Primeira refeição na BTT

Distribuídas as rações, tivemos a nossa primeira refeição na Quimabaca. Foi uma refeição alegre e barulhenta, com as conversas dos miúdos e risadas de satisfação, quando lhes dávamos o resto das latas que não conseguíamos consumir e que eles sofregamente esvaziavam na nossa companhia. O resto da ração, que não consegui consumir, distribuí-a pelos miúdos, que as guardaram, para levar para as cubatas e entregar aos familiares. E não fui só eu a tomar esta atitude. Praticamente, todo o pessoal se limitou a guardar um ou outro elemento da ração, para comer durante a tarde, tendo distribuído o que sobrou pelos miúdos. E era vê-los satisfeitos, a levarem as latas de conservas, as latas de carne com feijão, as conservas de frutas, etc.
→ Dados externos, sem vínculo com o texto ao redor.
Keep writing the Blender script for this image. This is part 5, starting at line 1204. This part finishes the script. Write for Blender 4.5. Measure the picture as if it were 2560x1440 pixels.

Apenas houve um ou dois componentes das caixas que, seguramente, ninguém entregou, tendo-os guardado num dos bolsos do camuflado. Todas as caixas de ração trazem, além dos diferentes tipos variados de comida em conserva, uma bisnaga de leite condensado, uma tablete de chocolate e uma caixa com compota ou marmelada em cubos. Estes são os componentes mais apreciados e que menos mal fazem, podendo fornecer-nos um suplemento de energias nos momentos de maior esforço físico. Por isso, são habitualmente guardados, para situações difíceis. Eu próprio guardei também a bisnaga de leite condensado, a tablete de chocolate e o concreto de frutas. Não para meu consumo. Guardei-os, porque constituem as gulodices mais apreciadas pelos miúdos. Serão para lhes ir oferecendo. Irão servir-me para poder ter o prazer de apreciar o brilho de satisfação naqueles olhitos vivos e expressivos!

 

Pouco tempo antes de ter iniciado esta correspondência, tive uma prova da simpatia dos habitantes da Quimabaca. Enquanto montámos o acampamento, o soba andou comigo. Seguiu interessado as actividades de edificação da cozinha, refeitório e depósito escavado na terra, para abrigar os bidões do combustível. E acompanhou também a distribuição dos colchões pneumáticos e de espuma. Esteve na minha tenda e assistiu à delimitação dos espaços para cada um de nós. Fez-me também companhia durante a refeição e bebeu comigo uma Cuca, isto é, uma cerveja desta marca, que fui buscar a uma das grades, já colocadas na tenda que serve de arrecadação de material e cantina. Despediu-se e regressou pouco tempo depois. Veio acompanhado pelo professor da escola e outros habitantes da sanzala. E trouxeram-nos diversos objectos, para tornar mais confortável a nossa estadia. São objectos confeccionados por eles e que, quando levantarmos o acampamento, tenciono devolver, porque só nos são úteis aqui na povoação. Para os furriéis e alferes, trouxeram diversas esteiras, que colocámos no chão, entre as nossas camas, o que nos evita andar directamente sobre a terra solta e fina, impedindo que se levante poeira. Especialmente para o alferes, trouxeram a mobília já indicada, cedida pelo professor da escola local. Tenho por isso uma boa mesa e três cadeiras. Estão neste momento a prestar-me já um excelente serviço. Constituem a dotação temporária do meu escritório móvel, no acampamento igualmente temporário da Quimabaca. Nas horas de calor ou de chuva, vão para dentro da tenda; nas horas de frescura, vêm para o exterior. É agradável estar a escrever à sombra de uma árvore, tendo por tecto o céu de um azul forte e brilhante, com umas nuvens a recortarem-se aqui e ali, tendo à minha volta a companhia da bicharada, galinhas e cabras, e dos miúdos. Se, aqui próximo, corresse um riacho e nele houvesse uma azenha com a roda da água a girar, dir-se-ia ter um quadro simultaneamente exótico e romântico. E se houvesse rouxinóis a cantar, então ficaria ainda melhor. Mas, infelizmente, não há nada disto! Só as cubatas à minha volta, a algazarra dos miúdos da sanzala, que nos fazem companhia, e o ruído, quase imperceptível, da aragem morna do fim da tarde, frequentemente abafado pelas vozes do meu pessoal.